As the popularity of language immersion schools continues to surge in Minnesota, a bitter irony endures — many of the state's 65,000 students who are trying to learn English are struggling.
Only 17 percent of English language learners were determined to be proficient in reading on this year's Minnesota Comprehensive Assessment exams, down almost 20 percentage points over the previous year.
While most state students saw declines in their reading scores because of tougher new standards, English language learners fell the furthest. And the gap between them and white students is vast — about 40 percentage points in reading and 38 points in math.
"Yes, we're concerned about their performance," said Jennifer Dugan, the Minnesota Department of Education's testing director.
Improving the academic performance of English language learners is imperative if the state wants to achieve its goal of cutting the achievement gap in half by 2017 — a pledge spelled out in the waiver Minnesota received from the U.S. Department of Education that unshackled it from the mandates of No Child Left Behind.

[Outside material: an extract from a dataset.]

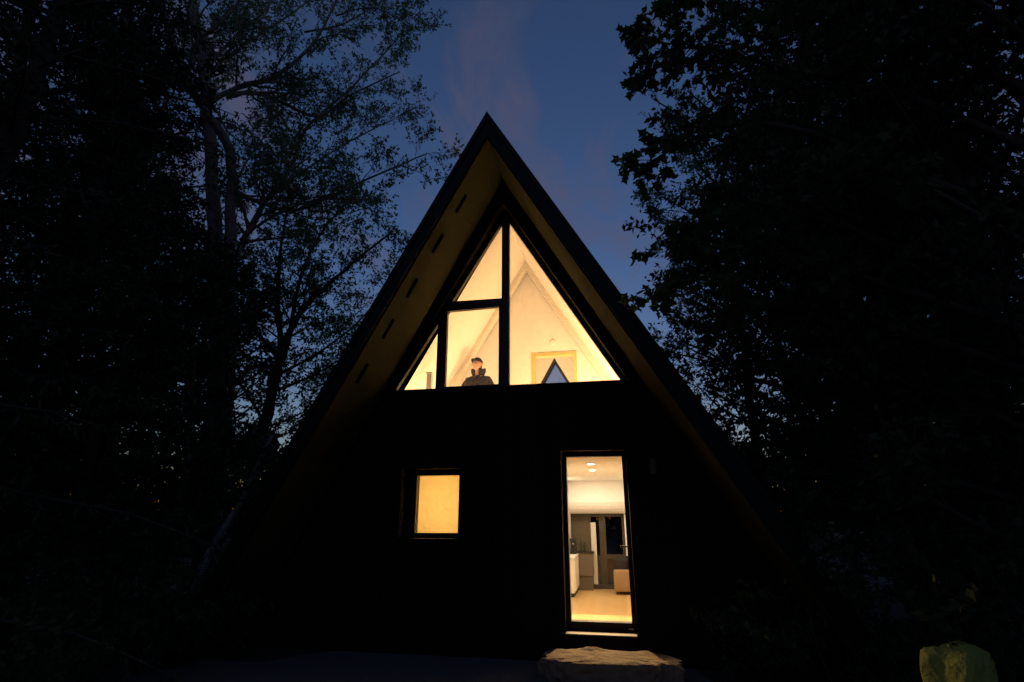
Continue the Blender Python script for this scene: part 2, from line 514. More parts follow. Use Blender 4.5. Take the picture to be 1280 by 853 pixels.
# back wall of the living room: white bulkhead, its curved underside, glazing below
prof = [(5.9, 0.76), (5.9, 0.27), (5.94, 0.19), (6.0, 0.115), (6.08, 0.05), (6.18, 0.008), (6.435, 0.010), (6.435, 0.76)]
n_ = len(prof)
mb = MB().add([(x, y, z) for x in (-1.298, 0.278) for y, z in prof], [tuple(range(n_)), tuple(range(2 * n_ - 1, n_ - 1, -1))] + [(i, (i + 1) % n_, (i + 1) % n_ + n_, i + n_) for i in range(n_)])
cab(mb, 'bulkhead', 'white', cabin)
# glazed wall: bronze frame, left bay closed by a taupe panel standing for a reflection
rw = MB()
rw.box(-1.298, 0.278, 6.44, 6.52, -0.07, 0.008)
rw.box(-0.615, -0.465, 6.42, 6.52, FZ, -0.07)
rw.box(-0.465, 0.28, 6.44, 6.50, -1.03, -0.93)
rw.box(-0.07, 0.0, 6.44, 6.50, -0.93, -0.07)
rw.box(-1.298, 0.278, 6.40, 6.52, FZ, FZ + 0.10)
rw.box(-1.298, -0.62, 6.36, 6.40, FZ, FZ + 0.03)
rear = cab(rw, 'rear_window', 'bronze', cabin)
for a in ((-0.465, -0.07, -0.93, -0.07), (-0.465, 0.28, FZ + 0.10, -1.03), (-0.70, -0.615, FZ + 0.10, -0.07), (0.0, 0.28, -0.93, -0.07)):
    cab(MB().box(a[0], a[1], 6.47, 6.478, a[2], a[3]), 'pane', 'glass', rear)
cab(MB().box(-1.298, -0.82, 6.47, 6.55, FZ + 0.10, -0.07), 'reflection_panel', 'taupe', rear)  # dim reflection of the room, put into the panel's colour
cab(MB().box(-0.82, -0.70, 6.40, 6.50, FZ + 0.10, -0.20), 'reflected_jamb', 'trimwhite', rear)  # reflection of the white door frame, built as a solid pale post
cab(MB().box(-0.005, 0.05, 6.30, 6.39, -0.95, 0.0), 'curtain', 'white', rear)

# things inside the living room
t = empty('kitchen_cabinet', (-1.35, 5.2, FZ + G))
tag(t, 'white kitchen base cabinet seen edge-on inside the doorway at left', 'cabinet')
cab(MB().box(-1.297, -1.13, 4.9, 6.0, FZ + 0.08, -0.93), 'carcass', 'cabinet', t, bevel=0.004)
cab(MB().box(-1.297, -1.105, 4.87, 6.02, -0.928, -0.89), 'worktop', 'cabinet', t, bevel=0.004)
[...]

Some Minnesota schools have found innovative ways to help students who are struggling to learn English. In general, those schools have emphasized what bilingual students bring to the classroom, broken down barriers between general classroom teachers and English-as-a-second-language teachers, and involved parents by embracing cultural diversity.
At Sheridan Hills Elementary in Richfield, for example, the gap between white students and students learning English shrank so dramatically this year that it helped the school shed a low-performance designation.
Still, educators acknowledge the inherent challenges in teaching some students who are learning English, particularly those who are new to the United States.